Let $$f(x)$$ be a quadratic polynomial such that $$f(-1) + f(2) = 0$$. If one of the roots of $$f(x) = 0$$ is 3, then its other root lies in:

We are told that $$f(x)$$ is a quadratic polynomial, that one of its roots is $$3$$, and that the values of the polynomial at $$x=-1$$ and $$x=2$$ satisfy $$f(-1)+f(2)=0$$. Our aim is to find the interval in which the other root lies.
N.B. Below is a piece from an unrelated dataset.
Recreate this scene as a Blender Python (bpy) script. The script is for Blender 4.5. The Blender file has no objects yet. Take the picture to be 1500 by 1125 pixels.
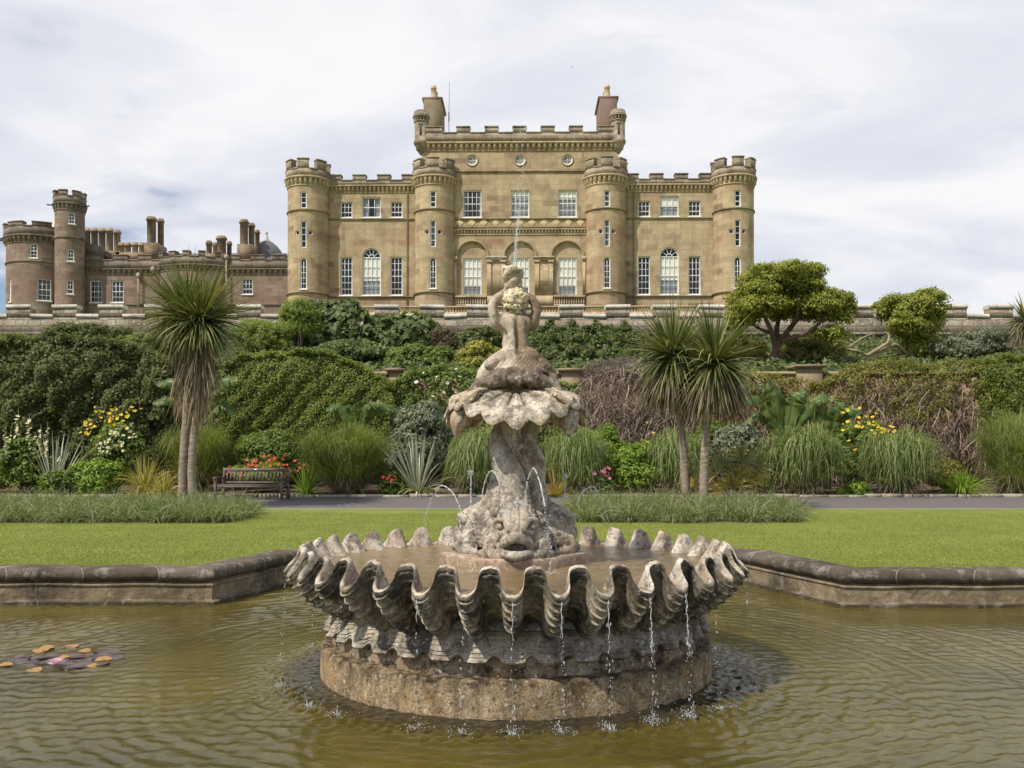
import bpy, math, random
import numpy as np
from mathutils import Vector, Matrix

# ------------------------------------------------------------------ camera, light, exposure
SC = bpy.context.scene
COL = SC.collection
F, YH, CX, CAMZ = 1370.0, 665.0, 750.0, 1.45      # focal length in pixels of the photograph, horizon row, eye height
cam_data = bpy.data.cameras.new("camera")
cam = bpy.data.objects.new("camera", cam_data)
COL.objects.link(cam)
cam.location = (0, 0, CAMZ)
cam.rotation_euler = (math.radians(90), 0, 0)
cam_data.sensor_width = 36.0
cam_data.lens = F / 1500.0 * 36.0
cam_data.shift_y = (YH - 562.5) / 1500.0
cam_data.clip_start = 0.1
cam_data.clip_end = 6000.0
SC.camera = cam

SUN_AZ, SUN_EL = math.radians(-47), math.radians(51)   # azimuth from the direction subject -> camera, towards the left
sun_vec = Vector((math.sin(SUN_AZ) * math.cos(SUN_EL), -math.cos(SUN_AZ) * math.cos(SUN_EL), math.sin(SUN_EL)))
sl = bpy.data.lights.new("sun", 'SUN')
sl.energy = 4.3
sl.angle = math.radians(0.6)
sl.color = (1.0, 0.93, 0.82)
sun = bpy.data.objects.new("sun", sl)
COL.objects.link(sun)
sun.rotation_euler = (-sun_vec).to_track_quat('-Z', 'Y').to_euler()
sun.location = (-20, -10, 30)

SC.view_settings.view_transform = 'Standard'
SC.view_settings.look = 'None'
SC.view_settings.exposure = 0.0
SC.view_settings.gamma = 1.0
SC.cycles.max_bounces = 6
SC.cycles.transparent_max_bounces = 12
SC.cycles.use_denoising = True
SC.cycles.sample_clamp_indirect = 6.0

# ------------------------------------------------------------------ node helper
class NT:
    def __init__(self, tree):
        self.t = tree
        tree.nodes.clear()
    def n(self, kind, out=0, props=None, **inp):
        nd = self.t.nodes.new(kind)
        for k, v in (props or {}).items():
            setattr(nd, k, v)
        for k, v in inp.items():
            key = int(k[1:]) if (k[0] == 'i' and k[1:].isdigit()) else k.replace('_', ' ')
            s = nd.inputs[key]
            if isinstance(v, bpy.types.NodeSocket):
                self.t.links.new(v, s)
            else:
                s.default_value = v
        return nd.outputs[out]
    def noise(self, vec, scale, detail=4.0, rough=0.55, dist=0.0):
        return self.n('ShaderNodeTexNoise', Vector=vec, Scale=scale, Detail=detail, Roughness=rough, Distortion=dist)
    def ramp(self, fac, stops, interp='LINEAR'):
        o = self.n('ShaderNodeValToRGB', Fac=fac)
        cr = o.node.color_ramp
        cr.interpolation = interp
        while len(cr.elements) < len(stops):
            cr.elements.new(0.5)
        for e, (p, c) in zip(cr.elements, stops):
            e.position = p
            e.color = (c[0], c[1], c[2], 1) if not isinstance(c, (int, float)) else (c, c, c, 1)
        return o
    def mix(self, fac, a, b, mode='MIX'):
        nd = self.t.nodes.new('ShaderNodeMix')
        nd.data_type = 'RGBA'
        nd.blend_type = mode
        for s, v in ((nd.inputs[0], fac), (nd.inputs[6], a), (nd.inputs[7], b)):
            if isinstance(v, bpy.types.NodeSocket):
                self.t.links.new(v, s)
            elif isinstance(v, (int, float)):
                s.default_value = v
            else:
                s.default_value = (v[0], v[1], v[2], 1)
        return nd.outputs[2]
    def math(self, op, a, b=0.0, c=0.0):
        return self.n('ShaderNodeMath', props={'operation': op}, i0=a, i1=b, i2=c)
    def vmath(self, op, a, b=(0, 0, 0)):
        return self.n('ShaderNodeVectorMath', props={'operation': op}, i0=a, i1=b)
    def map(self, vec, scale=(1, 1, 1), loc=(0, 0, 0)):
        return self.n('ShaderNodeMapping', Vector=vec, Scale=scale, Location=loc)
    def bump(self, height, strength=0.5, dist=0.02):
        return self.n('ShaderNodeBump', Height=height, Strength=strength, Distance=dist)
    def output(self, shader, kind='ShaderNodeOutputMaterial'):
        o = self.t.nodes.new(kind)
        self.t.links.new(shader, o.inputs[0])

def new_mat(name):
    m = bpy.data.materials.new(name)
    m.use_nodes = True
    return m, NT(m.node_tree)

# ------------------------------------------------------------------ sky: Nishita blue with a broken layer of cloud
world = bpy.data.worlds.new("World")
SC.world = world
world.use_nodes = True
w = NT(world.node_tree)
sky = w.n('ShaderNodeTexSky', props=dict(sky_type='NISHITA', sun_disc=False, sun_elevation=SUN_EL,
          sun_rotation=math.pi - SUN_AZ, air_density=1.0, dust_density=1.2, ozone_density=1.0))
dirv = w.n('ShaderNodeTexCoord', out=0)
sep = w.n('ShaderNodeSeparateXYZ', Vector=dirv)
dz = sep.node.outputs[2]
den = w.math('ADD', w.math('MAXIMUM', dz, 0.0), 0.16)
cx_ = w.math('DIVIDE', sep.node.outputs[0], den)
cy_ = w.math('DIVIDE', sep.node.outputs[1], den)
cv = w.n('ShaderNodeCombineXYZ', X=cx_, Y=cy_, Z=0.0)
n1 = w.noise(w.map(cv, scale=(0.9, 1.15, 1), loc=(0.35, 0.4, 0)), 1.1, 7.0, 0.52, 0.5)
n2 = w.noise(w.map(cv, scale=(1.4, 2.0, 1), loc=(4.0, 1.3, 0)), 1.5, 6.0, 0.55, 0.5)
dens = w.math('ADD', w.math('MULTIPLY', n1, 0.65), w.math('MULTIPLY', n2, 0.35))
# a clearer patch low on the left, cloud over the rest of the view
clear = w.n('ShaderNodeMapRange', props={'interpolation_type': 'SMOOTHSTEP'}, Value=sep.node.outputs[0], i1=-0.5, i2=-0.05, i3=0.19, i4=0.0)
behind = w.n('ShaderNodeMapRange', props={'interpolation_type': 'SMOOTHSTEP'}, Value=w.math('SUBTRACT', sep.node.outputs[1], w.math('MULTIPLY', dz, 0.35)), i1=-0.55, i2=0.30, i3=0.16, i4=0.0)  # unseen sky behind and overhead cleared of cloud, to cut the fill light
low = w.n('ShaderNodeMapRange', props={'interpolation_type': 'SMOOTHSTEP'}, Value=dz, i1=0.14, i2=0.30, i3=1.0, i4=0.0)
dens = w.math('SUBTRACT', w.math('SUBTRACT', dens, w.math('MULTIPLY', clear, low)), behind)
cover = w.ramp(dens, [(0.31, 0.0), (0.38, 0.75), (0.44, 0.96), (0.52, 1.0)])
shade = w.ramp(w.noise(w.map(cv, scale=(0.8, 1.2, 1), loc=(7.7, 2.1, 0)), 1.6, 6.0, 0.55, 0.6),
               [(0.36, (6.3, 6.55, 7.4)), (0.47, (7.05, 7.2, 7.8)), (0.60, (8.25, 8.25, 8.4))])
skyb = w.mix(1.0, sky, (1.0, 1.0, 1.05), 'MULTIPLY')
skyc = w.mix(cover, skyb, shade)
bg = w.n('ShaderNodeBackground', Color=skyc, Strength=0.115)
w.output(bg, 'ShaderNodeOutputWorld')

# ------------------------------------------------------------------ mesh helpers
RNG = np.random.default_rng(11)
random.seed(5)

def P(px, py, D):
    """real position of something seen at a pixel of the photograph and measured at distance D"""
    return np.array([(px - CX) / F * D, D, CAMZ + (YH - py) / F * D])

class MB:
    """collects vertices and faces, then links them as one mesh object"""
    def __init__(self):
        self.V, self.Fc, self.U, self.n = [], [], [], 0
        self.has_uv = False
    def add(self, V, faces, uv=None):
        V = np.asarray(V, float).reshape(-1, 3)
        if isinstance(faces, np.ndarray):
            faces = [faces]
        else:
            by = {}
            for f in faces:
                by.setdefault(len(f), []).append(f)
            faces = [np.array(v) for v in by.values()]
        for fa in faces:
            if len(fa):
                self.Fc.append(np.asarray(fa, np.int64) + self.n)
        self.V.append(V)
        if uv is not None:
            self.has_uv = True
            self.U.append(np.asarray(uv, float).reshape(-1, 2))
        else:
            self.U.append(V[:, [0, 2]] + V[:, [1, 1]] * np.array([1.0, 0.0]))
        self.n += len(V)
        return self
    def merge(self, other):
        for fa in other.Fc:
            self.Fc.append(fa + self.n)
        self.V += other.V
        self.U += other.U
        self.has_uv |= other.has_uv
        self.n += other.n
        return self
    def box(self, x0, x1, y0, y1, z0, z1):
        V = [(x, y, z) for z in (z0, z1) for y in (y0, y1) for x in (x0, x1)]
        return self.add(V, [(0, 2, 3, 1), (4, 5, 7, 6), (0, 1, 5, 4), (2, 6, 7, 3), (0, 4, 6, 2), (1, 3, 7, 5)])
    def obox(self, c, ax, ay, az):
        c, ax, ay, az = [np.asarray(q, float) for q in (c, ax, ay, az)]
        V = [c + sx * ax + sy * ay + sz * az for sz in (-1, 1) for sy in (-1, 1) for sx in (-1, 1)]
        return self.add(V, [(0, 2, 3, 1), (4, 5, 7, 6), (0, 1, 5, 4), (2, 6, 7, 3), (0, 4, 6, 2), (1, 3, 7, 5)])
    def bar(self, a, b, wx, wy=None, up=(0, 0, 1)):
        a, b = np.asarray(a, float), np.asarray(b, float)
        d = b - a
        L = np.linalg.norm(d)
        d = d / L
        u = np.cross(d, up)
        if np.linalg.norm(u) < 1e-4:
            u = np.cross(d, (0, 1, 0))
        u /= np.linalg.norm(u)
        v = np.cross(u, d)
        return self.obox((a + b) / 2, u * wx / 2, v * (wy or wx) / 2, d * L / 2)
    def tube(self, pts, rad, seg=8, cap=True):
        pts = np.asarray(pts, float)
        n = len(pts)
        rad = np.broadcast_to(np.asarray(rad, float), (n,))
        T = np.gradient(pts, axis=0)
        T /= np.linalg.norm(T, axis=1)[:, None] + 1e-9
        ref = np.array([0.0, 0.0, 1.0]) if abs(T[0, 2]) < 0.9 else np.array([1.0, 0.0, 0.0])
        u = np.cross(T[0], ref); u /= np.linalg.norm(u)
        V = []
        a = np.linspace(0, 2 * np.pi, seg, endpoint=False)
        for i in range(n):
            u = u - T[i] * np.dot(u, T[i]); u /= np.linalg.norm(u) + 1e-9
            v = np.cross(T[i], u)
            V.append(pts[i] + rad[i] * (np.cos(a)[:, None] * u + np.sin(a)[:, None] * v))
        V = np.concatenate(V)
        i, j = np.meshgrid(np.arange(n - 1), np.arange(seg), indexing='ij')
        j2 = (j + 1) % seg
        Q = np.stack([i * seg + j, i * seg + j2, (i + 1) * seg + j2, (i + 1) * seg + j], -1).reshape(-1, 4)
        faces = [Q]
        if cap:
            faces = [Q, np.array([list(range(seg))[::-1], [(n - 1) * seg + k for k in range(seg)]])]
        for fa in faces:
            self.Fc.append(fa + self.n)
        self.V.append(V)
        self.U.append(V[:, [0, 2]])
        self.n += len(V)
        return self
    def lathe(self, prof, c=(0, 0, 0), seg=32, a0=0.0, a1=2 * math.pi):
        """prof: list of (r, z)"""
        prof = np.asarray(prof, float)
        closed = abs(a1 - a0 - 2 * math.pi) < 1e-6
        a = np.linspace(a0, a1, seg + (0 if closed else 1), endpoint=not closed)
        m, n = len(prof), len(a)
        V = np.stack([c[0] + prof[:, 0][:, None] * np.cos(a), c[1] + prof[:, 0][:, None] * np.sin(a),
                      c[2] + np.repeat(prof[:, 1][:, None], n, 1)], -1).reshape(-1, 3)
        rr = max(prof[:, 0])
        arc = np.concatenate([[0], np.cumsum(np.hypot(*np.diff(prof, axis=0).T))])
        uv = np.stack([np.repeat((a * rr)[None], m, 0), np.repeat((c[2] + prof[:, 1])[:, None] + 0 * arc[:, None], n, 1)], -1).reshape(-1, 2)
        i, j = np.meshgrid(np.arange(m - 1), np.arange(n if closed else n - 1), indexing='ij')
        j2 = (j + 1) % n
        Q = np.stack([i * n + j, i * n + j2, (i + 1) * n + j2, (i + 1) * n + j], -1).reshape(-1, 4)
        return self.add(V, Q, uv)
    def grid(self, G, wrap=False, uv=None):
        """G: (m, n, 3) array of points"""
        m, n = G.shape[:2]
        i, j = np.meshgrid(np.arange(m - 1), np.arange(n if wrap else n - 1), indexing='ij')
        j2 = (j + 1) % n
        Q = np.stack([i * n + j, i * n + j2, (i + 1) * n + j2, (i + 1) * n + j], -1).reshape(-1, 4)
        return self.add(G.reshape(-1, 3), Q, uv)
    def ball(self, c, r, seg=8, rings=6, R=None):
        c = np.asarray(c, float)
        r = np.broadcast_to(np.asarray(r, float), (3,))
        t = np.linspace(0, np.pi, rings + 1)[:, None]
        a = np.linspace(0, 2 * np.pi, seg, endpoint=False)[None]
        G = np.stack([np.sin(t) * np.cos(a) * r[0], np.sin(t) * np.sin(a) * r[1], np.cos(t) * r[2] + 0 * a], -1)
        if R is not None:
            G = G @ np.asarray(R).T
        return self.grid(G[::-1] + c, wrap=True)
    def build(self, name, mat, parent=None, smooth=False, auto=None):
        me = bpy.data.meshes.new(name)
        V = np.concatenate(self.V)
        me.vertices.add(len(V))
        me.vertices.foreach_set("co", V.ravel().astype(np.float32))
        loops = np.concatenate([f.ravel() for f in self.Fc])
        tot = np.concatenate([np.full(len(f), f.shape[1]) for f in self.Fc])
        start = np.concatenate([[0], np.cumsum(tot)[:-1]])
        me.loops.add(len(loops))
        me.loops.foreach_set("vertex_index", loops.astype(np.int32))
        me.polygons.add(len(tot))
        me.polygons.foreach_set("loop_start", start.astype(np.int32))
        me.polygons.foreach_set("loop_total", tot.astype(np.int32))
        if self.has_uv:
            U = np.concatenate(self.U)
            uvl = me.uv_layers.new(name="UVMap")
            uvl.data.foreach_set("uv", U[loops].ravel().astype(np.float32))
        me.update(calc_edges=True)
        me.validate()
        if smooth:
            me.polygons.foreach_set("use_smooth", np.ones(len(me.polygons), bool))
            if auto is not None:
                me.set_sharp_from_angle(angle=math.radians(auto))
        me.materials.append(mat)
        o = bpy.data.objects.new(name, me)
        COL.objects.link(o)
        if parent is not None:
            o.parent = parent
        return o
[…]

Because $$f(x)$$ is quadratic and one root is already known, we can write it in the standard “root-factor” form. A quadratic having real roots $$\alpha$$ and $$\beta$$ can always be expressed as

$$f(x)=k\,(x-\alpha)(x-\beta),$$

where $$k\neq 0$$ is a non-zero constant. Here, one root is given as $$3$$, so we set $$\alpha = 3$$ and denote the unknown second root by $$\beta$$. Thus,

$$f(x)=k\,(x-3)(x-\beta).$$

Next, we evaluate $$f(x)$$ at the two specified points.

First at $$x=-1$$:

$$\begin{aligned} f(-1) &= k\,((-1)-3)\bigl((-1)-\beta\bigr) \\ &= k\,(-4)\,(-1-\beta) \\ &= k\,\bigl(4(1+\beta)\bigr) \\ &= 4k(1+\beta). \end{aligned}$$

Now at $$x=2$$:

$$\begin{aligned} f(2) &= k\,(2-3)(2-\beta) \\ &= k\,(-1)\,(2-\beta) \\ &= -k(2-\beta). \end{aligned}$$

According to the condition in the problem, the sum of these two values is zero:

$$f(-1)+f(2)=0.$$ Substituting the expressions we just computed, we obtain

$$4k(1+\beta)\;+\;\bigl[-k(2-\beta)\bigr]=0.$$

We can factor out the common non-zero constant $$k$$ (since $$k\neq 0$$ for a non-trivial quadratic):

$$k\Bigl[\,4(1+\beta)-(2-\beta)\Bigr]=0.$$

Because $$k\neq 0,$$ the bracketed expression must itself be zero:

$$4(1+\beta)-(2-\beta)=0.$$

Expanding and combining like terms, we get

$$\begin{aligned} 4+4\beta-2+\beta &= 0 \\ (4-2)+ (4\beta+\beta) &= 0 \\ 2 + 5\beta &= 0. \end{aligned}$$

Solving for $$\beta,$$

$$5\beta = -2 \quad\Longrightarrow\quad \beta = -\dfrac{2}{5} = -0.4.$$

Thus the second root is $$\beta=-0.4$$. We now compare this value with the intervals given in the options:

• Option A: $$(-1,0)$$ — contains $$-0.4$$ ✅
• Option B: $$(1,3)$$ — does not contain $$-0.4$$ ❌
• Option C: $$(-3,-1)$$ — does not contain $$-0.4$$ ❌
• Option D: $$(0,1)$$ — does not contain $$-0.4$$ ❌

Only Option A encloses the value $$-0.4$$.

Hence, the correct answer is Option A.